__SHORT TASK__. Check each line of the material below for "from". Report how many have it, with no other words.

__STORED DATA__.
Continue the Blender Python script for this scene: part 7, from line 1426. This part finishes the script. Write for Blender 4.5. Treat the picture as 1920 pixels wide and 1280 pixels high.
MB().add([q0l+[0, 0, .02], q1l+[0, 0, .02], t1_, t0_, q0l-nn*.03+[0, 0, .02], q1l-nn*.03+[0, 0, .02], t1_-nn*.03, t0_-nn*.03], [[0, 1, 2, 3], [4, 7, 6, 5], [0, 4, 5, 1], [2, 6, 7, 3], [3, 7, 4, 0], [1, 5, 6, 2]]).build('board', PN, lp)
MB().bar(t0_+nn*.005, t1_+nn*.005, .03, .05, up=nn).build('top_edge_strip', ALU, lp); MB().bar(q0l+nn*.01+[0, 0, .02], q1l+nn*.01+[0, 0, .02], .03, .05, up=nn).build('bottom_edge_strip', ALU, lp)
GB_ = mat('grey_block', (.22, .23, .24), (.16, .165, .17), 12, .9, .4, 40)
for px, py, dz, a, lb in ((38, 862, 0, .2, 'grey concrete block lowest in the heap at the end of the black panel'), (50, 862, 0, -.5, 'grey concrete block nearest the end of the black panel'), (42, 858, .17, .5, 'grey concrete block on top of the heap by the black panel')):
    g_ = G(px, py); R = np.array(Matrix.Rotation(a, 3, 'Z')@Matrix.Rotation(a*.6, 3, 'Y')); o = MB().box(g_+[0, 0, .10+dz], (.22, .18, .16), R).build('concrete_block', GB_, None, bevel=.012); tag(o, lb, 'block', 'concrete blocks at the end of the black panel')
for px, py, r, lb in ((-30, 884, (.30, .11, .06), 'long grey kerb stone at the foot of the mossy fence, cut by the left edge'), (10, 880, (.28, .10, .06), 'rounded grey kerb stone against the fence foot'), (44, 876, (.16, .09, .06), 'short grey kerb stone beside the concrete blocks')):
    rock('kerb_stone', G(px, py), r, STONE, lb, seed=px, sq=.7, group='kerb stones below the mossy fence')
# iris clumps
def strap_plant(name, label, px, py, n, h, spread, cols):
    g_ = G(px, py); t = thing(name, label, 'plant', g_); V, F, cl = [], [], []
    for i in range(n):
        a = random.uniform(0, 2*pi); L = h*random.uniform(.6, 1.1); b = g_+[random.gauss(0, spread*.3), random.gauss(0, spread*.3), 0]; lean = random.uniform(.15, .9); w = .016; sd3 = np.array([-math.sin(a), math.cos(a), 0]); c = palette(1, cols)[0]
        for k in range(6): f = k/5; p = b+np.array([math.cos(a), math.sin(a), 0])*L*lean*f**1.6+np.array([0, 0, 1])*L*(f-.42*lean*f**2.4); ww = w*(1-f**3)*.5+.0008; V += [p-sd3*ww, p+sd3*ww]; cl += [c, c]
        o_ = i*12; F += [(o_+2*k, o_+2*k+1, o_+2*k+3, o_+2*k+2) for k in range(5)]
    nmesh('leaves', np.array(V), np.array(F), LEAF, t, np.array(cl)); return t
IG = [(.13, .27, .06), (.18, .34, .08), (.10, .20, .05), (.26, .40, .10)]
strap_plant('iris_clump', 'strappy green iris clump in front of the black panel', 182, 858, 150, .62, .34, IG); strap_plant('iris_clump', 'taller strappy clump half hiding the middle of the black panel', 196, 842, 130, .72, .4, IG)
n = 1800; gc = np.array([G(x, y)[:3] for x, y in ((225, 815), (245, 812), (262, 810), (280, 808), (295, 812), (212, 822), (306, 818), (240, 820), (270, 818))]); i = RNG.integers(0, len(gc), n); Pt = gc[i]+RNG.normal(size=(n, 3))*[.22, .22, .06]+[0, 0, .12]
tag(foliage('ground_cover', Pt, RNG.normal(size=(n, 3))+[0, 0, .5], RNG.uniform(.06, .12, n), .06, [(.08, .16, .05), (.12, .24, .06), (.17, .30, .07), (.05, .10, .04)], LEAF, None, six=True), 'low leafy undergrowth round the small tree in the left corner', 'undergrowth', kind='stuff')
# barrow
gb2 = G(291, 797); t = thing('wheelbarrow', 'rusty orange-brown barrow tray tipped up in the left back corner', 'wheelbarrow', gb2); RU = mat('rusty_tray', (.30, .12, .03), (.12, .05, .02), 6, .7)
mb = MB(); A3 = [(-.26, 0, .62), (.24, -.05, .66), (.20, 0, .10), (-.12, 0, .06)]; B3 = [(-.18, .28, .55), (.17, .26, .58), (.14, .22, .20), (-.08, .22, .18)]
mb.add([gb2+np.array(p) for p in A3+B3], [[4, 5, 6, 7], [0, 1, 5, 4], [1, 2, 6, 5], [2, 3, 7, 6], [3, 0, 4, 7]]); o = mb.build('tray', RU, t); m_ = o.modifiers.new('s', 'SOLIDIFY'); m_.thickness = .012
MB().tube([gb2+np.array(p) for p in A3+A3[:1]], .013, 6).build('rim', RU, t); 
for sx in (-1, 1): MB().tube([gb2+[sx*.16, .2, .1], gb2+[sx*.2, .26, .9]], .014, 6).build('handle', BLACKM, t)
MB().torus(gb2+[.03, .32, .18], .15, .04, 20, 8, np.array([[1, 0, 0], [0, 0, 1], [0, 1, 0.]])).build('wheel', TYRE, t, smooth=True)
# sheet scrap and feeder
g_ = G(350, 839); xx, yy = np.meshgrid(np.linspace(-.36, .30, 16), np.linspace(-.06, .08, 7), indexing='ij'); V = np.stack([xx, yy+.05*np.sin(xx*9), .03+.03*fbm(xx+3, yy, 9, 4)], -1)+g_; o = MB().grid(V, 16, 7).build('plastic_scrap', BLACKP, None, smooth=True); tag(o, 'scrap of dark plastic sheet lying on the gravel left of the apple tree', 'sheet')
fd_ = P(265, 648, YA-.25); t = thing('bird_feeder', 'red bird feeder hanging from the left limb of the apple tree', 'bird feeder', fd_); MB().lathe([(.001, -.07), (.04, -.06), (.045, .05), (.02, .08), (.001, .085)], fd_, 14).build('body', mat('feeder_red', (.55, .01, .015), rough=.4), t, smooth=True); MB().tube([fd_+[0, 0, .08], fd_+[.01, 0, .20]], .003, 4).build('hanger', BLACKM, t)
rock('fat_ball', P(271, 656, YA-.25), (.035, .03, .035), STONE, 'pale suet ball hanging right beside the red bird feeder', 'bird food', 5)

__EXERCISE ANSWER__. 2